# [What to do]
Quote the listing below word for word, stopping after the line that contains "MB().obox((DXC - .245, DYC".

::::

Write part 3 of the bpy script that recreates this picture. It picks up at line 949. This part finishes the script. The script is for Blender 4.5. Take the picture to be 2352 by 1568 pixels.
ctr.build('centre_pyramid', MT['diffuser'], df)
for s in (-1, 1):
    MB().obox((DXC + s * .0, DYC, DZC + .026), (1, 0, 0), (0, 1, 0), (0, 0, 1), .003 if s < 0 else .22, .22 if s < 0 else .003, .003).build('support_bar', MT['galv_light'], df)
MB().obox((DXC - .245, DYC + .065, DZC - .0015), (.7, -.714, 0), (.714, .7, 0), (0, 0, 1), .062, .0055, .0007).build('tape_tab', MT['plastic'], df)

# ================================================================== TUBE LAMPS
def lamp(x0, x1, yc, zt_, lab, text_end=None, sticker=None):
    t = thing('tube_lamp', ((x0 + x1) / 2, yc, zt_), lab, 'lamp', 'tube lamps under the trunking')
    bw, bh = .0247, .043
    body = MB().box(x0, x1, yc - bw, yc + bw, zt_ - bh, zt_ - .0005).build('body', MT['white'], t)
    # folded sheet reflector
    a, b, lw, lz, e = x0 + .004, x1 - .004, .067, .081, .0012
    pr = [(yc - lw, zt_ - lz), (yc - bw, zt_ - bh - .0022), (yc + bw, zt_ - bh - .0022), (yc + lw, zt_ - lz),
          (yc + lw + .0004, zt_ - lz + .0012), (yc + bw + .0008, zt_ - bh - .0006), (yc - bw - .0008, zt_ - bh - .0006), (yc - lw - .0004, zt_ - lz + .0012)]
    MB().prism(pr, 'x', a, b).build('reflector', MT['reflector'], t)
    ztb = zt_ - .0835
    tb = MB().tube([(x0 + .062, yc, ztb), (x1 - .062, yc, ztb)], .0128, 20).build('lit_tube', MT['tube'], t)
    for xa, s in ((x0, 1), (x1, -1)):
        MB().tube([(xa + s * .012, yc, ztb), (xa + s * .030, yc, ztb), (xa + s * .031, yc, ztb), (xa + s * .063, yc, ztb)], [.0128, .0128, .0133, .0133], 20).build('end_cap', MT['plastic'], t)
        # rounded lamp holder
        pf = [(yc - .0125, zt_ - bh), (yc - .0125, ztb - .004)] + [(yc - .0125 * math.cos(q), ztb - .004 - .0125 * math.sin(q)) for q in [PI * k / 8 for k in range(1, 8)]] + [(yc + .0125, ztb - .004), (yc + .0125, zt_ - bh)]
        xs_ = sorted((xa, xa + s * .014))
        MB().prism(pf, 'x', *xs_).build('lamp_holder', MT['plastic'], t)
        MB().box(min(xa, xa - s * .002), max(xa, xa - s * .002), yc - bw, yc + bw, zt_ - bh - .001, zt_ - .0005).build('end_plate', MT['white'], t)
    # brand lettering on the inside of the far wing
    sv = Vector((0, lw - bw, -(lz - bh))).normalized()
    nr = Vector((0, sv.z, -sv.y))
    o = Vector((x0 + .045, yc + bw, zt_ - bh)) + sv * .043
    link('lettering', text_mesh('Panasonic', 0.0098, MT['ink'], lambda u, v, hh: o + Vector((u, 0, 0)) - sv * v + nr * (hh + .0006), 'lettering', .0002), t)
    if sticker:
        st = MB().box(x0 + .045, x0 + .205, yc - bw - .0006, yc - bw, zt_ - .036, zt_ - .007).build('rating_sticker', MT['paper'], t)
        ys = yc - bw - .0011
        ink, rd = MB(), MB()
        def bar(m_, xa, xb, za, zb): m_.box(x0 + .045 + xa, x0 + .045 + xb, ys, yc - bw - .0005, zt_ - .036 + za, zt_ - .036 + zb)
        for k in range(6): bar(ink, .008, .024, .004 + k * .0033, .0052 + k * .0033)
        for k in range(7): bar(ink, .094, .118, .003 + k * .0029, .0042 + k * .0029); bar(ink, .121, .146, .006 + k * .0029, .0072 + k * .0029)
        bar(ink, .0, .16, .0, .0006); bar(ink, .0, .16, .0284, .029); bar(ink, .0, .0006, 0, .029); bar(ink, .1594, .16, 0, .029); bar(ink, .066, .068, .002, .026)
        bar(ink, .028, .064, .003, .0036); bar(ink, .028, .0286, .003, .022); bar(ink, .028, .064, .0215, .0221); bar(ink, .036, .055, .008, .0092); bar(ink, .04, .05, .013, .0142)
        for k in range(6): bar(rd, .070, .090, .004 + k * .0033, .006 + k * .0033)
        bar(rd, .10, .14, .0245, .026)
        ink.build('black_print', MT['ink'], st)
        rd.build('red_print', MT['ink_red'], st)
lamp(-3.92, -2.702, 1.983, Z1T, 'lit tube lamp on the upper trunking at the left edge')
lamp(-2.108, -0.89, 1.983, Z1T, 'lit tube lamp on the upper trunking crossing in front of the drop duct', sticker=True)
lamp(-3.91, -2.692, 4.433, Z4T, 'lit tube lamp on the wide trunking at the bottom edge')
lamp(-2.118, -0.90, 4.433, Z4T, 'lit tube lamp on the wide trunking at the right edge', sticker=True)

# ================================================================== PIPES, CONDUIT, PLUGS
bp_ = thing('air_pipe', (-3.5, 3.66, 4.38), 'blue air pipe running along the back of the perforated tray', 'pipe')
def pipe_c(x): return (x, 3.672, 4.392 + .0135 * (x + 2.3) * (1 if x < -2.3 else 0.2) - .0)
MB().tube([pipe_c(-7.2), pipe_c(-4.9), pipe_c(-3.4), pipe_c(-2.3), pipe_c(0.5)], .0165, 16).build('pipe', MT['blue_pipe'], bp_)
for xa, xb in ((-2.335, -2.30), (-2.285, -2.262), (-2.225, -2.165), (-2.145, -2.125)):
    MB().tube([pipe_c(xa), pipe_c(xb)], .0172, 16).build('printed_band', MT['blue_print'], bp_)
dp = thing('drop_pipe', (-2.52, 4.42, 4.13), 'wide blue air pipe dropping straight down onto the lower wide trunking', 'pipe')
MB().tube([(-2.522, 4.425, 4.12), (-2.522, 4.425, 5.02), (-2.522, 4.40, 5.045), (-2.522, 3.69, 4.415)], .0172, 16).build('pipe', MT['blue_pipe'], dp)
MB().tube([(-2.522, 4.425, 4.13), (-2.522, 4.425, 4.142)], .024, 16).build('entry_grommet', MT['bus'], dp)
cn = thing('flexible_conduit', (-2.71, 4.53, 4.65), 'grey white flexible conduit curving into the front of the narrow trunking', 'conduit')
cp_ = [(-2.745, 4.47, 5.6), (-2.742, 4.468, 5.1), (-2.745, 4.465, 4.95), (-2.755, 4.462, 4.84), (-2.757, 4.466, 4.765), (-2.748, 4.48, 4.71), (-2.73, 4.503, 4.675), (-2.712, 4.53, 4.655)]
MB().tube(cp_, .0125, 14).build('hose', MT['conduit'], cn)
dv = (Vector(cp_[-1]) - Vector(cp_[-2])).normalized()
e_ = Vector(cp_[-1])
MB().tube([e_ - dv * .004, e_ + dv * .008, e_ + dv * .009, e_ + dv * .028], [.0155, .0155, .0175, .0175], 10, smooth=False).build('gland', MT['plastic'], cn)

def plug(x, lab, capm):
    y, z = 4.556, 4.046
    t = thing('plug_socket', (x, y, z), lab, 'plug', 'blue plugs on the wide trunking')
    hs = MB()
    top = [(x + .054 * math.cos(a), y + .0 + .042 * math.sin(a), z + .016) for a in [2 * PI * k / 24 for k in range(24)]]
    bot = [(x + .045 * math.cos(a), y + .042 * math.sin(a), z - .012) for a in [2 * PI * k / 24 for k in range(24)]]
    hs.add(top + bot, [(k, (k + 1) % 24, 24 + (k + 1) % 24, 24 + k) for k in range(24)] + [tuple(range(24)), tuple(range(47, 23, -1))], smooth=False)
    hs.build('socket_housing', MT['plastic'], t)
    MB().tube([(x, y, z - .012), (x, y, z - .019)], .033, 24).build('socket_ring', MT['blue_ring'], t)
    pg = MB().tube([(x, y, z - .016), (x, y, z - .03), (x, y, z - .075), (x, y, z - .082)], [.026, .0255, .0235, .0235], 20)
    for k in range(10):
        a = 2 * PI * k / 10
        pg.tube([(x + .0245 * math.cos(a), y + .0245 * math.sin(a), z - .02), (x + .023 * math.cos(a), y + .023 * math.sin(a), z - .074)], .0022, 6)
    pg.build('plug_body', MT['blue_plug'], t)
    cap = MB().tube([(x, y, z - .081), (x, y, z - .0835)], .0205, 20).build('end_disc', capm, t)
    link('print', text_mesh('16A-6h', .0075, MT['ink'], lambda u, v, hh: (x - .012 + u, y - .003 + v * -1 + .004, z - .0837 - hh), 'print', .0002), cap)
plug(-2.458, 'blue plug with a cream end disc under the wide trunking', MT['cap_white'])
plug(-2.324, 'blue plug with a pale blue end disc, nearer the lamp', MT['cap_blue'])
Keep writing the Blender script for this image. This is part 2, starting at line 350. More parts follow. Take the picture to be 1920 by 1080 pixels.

::::

# [The completed task]
Write part 3 of the bpy script that recreates this picture. It picks up at line 949. This part finishes the script. The script is for Blender 4.5. Take the picture to be 2352 by 1568 pixels.
ctr.build('centre_pyramid', MT['diffuser'], df)
for s in (-1, 1):
    MB().obox((DXC + s * .0, DYC, DZC + .026), (1, 0, 0), (0, 1, 0), (0, 0, 1), .003 if s < 0 else .22, .22 if s < 0 else .003, .003).build('support_bar', MT['galv_light'], df)
MB().obox((DXC - .245, DYC + .065, DZC - .0015), (.7, -.714, 0), (.714, .7, 0), (0, 0, 1), .062, .0055, .0007).build('tape_tab', MT['plastic'], df)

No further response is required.